Sunday, May 02, 2010

Parallelism

It's not a word that rolls of your tongue. Try explaining - without appearing to have recently suffered a blow to the head - to a room full of people that turning down your SQL Server's maximum degree of parallelism may solve some of their performance woes.

Parallelism (this definition is stolen from the beginning of Joe Duffy's book, Concurrent Programming on Windows) is the use of concurrency to decompose an operation into finer grained constituent parts so that the independent parts can run [separately].

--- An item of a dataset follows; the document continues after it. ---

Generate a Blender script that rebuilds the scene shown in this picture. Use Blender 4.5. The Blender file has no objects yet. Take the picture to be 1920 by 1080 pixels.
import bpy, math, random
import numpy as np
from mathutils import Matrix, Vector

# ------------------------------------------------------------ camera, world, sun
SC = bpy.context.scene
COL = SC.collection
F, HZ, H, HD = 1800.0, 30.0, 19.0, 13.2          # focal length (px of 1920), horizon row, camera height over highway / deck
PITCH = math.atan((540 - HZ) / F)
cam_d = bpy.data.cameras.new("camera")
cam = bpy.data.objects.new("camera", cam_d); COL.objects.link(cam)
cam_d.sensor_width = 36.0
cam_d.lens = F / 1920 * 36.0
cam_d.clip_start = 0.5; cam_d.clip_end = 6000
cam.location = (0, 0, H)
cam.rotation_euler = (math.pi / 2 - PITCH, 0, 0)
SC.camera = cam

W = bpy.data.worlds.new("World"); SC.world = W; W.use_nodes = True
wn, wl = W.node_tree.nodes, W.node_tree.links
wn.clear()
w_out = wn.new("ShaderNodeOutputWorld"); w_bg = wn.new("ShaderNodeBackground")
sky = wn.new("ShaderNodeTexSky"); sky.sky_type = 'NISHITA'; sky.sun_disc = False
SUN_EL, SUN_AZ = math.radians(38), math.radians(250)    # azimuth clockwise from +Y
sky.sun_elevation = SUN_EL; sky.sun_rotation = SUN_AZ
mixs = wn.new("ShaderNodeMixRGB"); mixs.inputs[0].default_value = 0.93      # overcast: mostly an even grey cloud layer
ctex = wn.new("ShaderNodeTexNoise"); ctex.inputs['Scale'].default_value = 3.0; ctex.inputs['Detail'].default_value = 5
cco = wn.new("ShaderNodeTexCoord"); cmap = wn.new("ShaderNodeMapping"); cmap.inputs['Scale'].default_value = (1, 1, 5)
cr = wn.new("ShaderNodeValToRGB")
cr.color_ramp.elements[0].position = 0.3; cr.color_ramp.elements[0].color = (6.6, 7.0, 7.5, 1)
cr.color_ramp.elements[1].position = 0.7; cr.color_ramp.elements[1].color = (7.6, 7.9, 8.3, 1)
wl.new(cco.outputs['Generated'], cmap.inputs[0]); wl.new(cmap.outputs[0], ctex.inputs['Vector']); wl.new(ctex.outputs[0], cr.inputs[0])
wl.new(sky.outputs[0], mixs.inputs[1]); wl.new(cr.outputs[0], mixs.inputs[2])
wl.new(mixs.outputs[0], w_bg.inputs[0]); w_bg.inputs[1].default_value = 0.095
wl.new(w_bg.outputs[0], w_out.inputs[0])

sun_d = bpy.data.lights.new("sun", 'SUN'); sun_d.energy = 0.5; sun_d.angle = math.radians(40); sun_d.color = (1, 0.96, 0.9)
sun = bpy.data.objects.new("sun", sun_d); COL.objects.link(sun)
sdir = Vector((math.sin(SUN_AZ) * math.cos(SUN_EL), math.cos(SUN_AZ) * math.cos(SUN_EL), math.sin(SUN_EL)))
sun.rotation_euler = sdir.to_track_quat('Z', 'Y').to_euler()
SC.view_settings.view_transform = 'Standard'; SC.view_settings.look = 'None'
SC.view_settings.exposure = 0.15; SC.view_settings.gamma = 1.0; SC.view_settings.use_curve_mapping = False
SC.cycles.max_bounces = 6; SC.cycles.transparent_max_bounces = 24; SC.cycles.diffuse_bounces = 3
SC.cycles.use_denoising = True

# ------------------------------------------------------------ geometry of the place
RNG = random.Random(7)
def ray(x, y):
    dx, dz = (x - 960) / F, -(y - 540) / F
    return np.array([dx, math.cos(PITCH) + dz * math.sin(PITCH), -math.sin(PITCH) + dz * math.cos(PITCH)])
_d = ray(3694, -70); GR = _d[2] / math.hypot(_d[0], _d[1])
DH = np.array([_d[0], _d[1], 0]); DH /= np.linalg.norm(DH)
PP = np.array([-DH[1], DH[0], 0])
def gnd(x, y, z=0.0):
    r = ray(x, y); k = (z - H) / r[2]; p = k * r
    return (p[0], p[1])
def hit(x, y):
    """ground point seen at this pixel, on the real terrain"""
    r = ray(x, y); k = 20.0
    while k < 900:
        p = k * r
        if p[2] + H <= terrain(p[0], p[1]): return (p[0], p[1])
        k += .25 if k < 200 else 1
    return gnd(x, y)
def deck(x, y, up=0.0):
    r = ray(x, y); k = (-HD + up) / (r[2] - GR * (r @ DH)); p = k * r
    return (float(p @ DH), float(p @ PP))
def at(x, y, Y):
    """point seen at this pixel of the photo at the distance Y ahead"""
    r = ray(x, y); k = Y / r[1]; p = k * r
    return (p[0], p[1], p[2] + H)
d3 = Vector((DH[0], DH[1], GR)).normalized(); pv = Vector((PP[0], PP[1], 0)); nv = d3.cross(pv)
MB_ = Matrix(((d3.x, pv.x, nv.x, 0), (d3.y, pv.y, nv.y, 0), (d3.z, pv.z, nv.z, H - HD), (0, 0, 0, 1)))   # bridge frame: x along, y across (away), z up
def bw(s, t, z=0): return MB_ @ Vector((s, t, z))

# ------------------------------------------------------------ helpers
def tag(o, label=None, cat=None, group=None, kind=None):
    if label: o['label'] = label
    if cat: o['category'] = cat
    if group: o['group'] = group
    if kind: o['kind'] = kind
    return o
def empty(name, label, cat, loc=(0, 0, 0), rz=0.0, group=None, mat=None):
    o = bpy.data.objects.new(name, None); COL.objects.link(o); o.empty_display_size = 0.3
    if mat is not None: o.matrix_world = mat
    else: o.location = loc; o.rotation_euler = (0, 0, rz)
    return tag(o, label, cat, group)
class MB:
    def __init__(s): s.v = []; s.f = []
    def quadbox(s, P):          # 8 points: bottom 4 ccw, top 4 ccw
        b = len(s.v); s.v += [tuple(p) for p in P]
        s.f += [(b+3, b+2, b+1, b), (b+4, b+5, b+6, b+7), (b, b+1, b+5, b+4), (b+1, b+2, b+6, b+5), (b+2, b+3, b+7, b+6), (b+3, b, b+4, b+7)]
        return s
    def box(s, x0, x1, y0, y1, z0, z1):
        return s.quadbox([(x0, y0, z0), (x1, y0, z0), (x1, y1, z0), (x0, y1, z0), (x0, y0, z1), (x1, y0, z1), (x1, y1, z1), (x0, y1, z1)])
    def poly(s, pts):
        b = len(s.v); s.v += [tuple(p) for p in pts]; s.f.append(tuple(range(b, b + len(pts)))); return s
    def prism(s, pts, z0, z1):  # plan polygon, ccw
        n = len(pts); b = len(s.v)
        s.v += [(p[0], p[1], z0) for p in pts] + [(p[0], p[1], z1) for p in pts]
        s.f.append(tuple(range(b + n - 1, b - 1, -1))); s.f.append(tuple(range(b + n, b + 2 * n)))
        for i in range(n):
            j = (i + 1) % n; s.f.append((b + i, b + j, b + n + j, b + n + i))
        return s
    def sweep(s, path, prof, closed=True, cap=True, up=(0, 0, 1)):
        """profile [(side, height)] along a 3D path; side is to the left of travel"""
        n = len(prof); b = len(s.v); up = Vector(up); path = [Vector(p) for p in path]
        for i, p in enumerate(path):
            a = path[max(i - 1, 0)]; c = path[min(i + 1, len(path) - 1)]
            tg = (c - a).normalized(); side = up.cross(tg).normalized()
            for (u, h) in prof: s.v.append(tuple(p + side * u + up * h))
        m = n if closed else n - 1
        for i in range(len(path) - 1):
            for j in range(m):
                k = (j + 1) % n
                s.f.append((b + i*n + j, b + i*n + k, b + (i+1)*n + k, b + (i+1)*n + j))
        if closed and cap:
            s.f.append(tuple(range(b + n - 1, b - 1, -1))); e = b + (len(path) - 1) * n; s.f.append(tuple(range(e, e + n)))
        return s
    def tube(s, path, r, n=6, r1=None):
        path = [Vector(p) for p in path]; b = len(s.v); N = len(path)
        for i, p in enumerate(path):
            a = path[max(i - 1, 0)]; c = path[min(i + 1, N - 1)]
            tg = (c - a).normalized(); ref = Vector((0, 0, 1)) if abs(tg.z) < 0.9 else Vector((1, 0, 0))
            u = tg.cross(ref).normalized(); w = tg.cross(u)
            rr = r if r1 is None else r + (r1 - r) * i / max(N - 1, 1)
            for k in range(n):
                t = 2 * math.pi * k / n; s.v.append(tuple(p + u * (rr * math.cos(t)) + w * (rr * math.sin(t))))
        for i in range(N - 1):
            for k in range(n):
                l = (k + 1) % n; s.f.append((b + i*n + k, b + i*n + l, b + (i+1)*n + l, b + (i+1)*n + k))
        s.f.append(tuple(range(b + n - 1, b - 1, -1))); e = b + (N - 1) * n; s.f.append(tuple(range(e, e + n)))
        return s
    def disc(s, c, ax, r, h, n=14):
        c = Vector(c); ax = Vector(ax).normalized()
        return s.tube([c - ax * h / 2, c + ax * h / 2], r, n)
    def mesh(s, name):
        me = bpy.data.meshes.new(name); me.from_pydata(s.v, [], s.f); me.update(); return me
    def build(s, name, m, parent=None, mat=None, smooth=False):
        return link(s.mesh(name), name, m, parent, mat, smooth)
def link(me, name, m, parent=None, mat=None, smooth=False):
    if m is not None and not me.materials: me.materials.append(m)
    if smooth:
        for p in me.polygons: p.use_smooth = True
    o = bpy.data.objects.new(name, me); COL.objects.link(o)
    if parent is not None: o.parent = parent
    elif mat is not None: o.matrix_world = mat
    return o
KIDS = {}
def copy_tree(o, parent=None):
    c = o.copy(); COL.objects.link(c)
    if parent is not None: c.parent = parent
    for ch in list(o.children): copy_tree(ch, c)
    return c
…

Parallelism is intended to take advantange of physical resources that might be otherwise unused. If you have a large table or index that needs to be scanned, and you have 24 available cores, SQL Server might want to parallelize your query into 24 concurrent tasks. In this case, it usually leads to resource starvation, how many database servers are sitting idle all the time, waiting for your "embarrassingly parallel" query to arrive. Do you need to put a question mark at the end of a rhetorical question. On a SQL Server, Microsoft's official word is to keep the maximum degree of parallelism (dop) below 8, or the number of cores in a single socket, whichever is lower. Don't forget that in the example above, your server would need 24x the RAM required to turn the sequential operation into a concurrent one.

PFX is a .NET library for enabling parallelism in your C# code. Although I haven't got to the bottom of it, I'm tempted to believe that it - too - would depend entirely on the load profile of your server, so give it a try and make sure you test it with an adequate cross section of concurrent users to make sure that the parallelism selfishness isn't the cause of any new performance issues.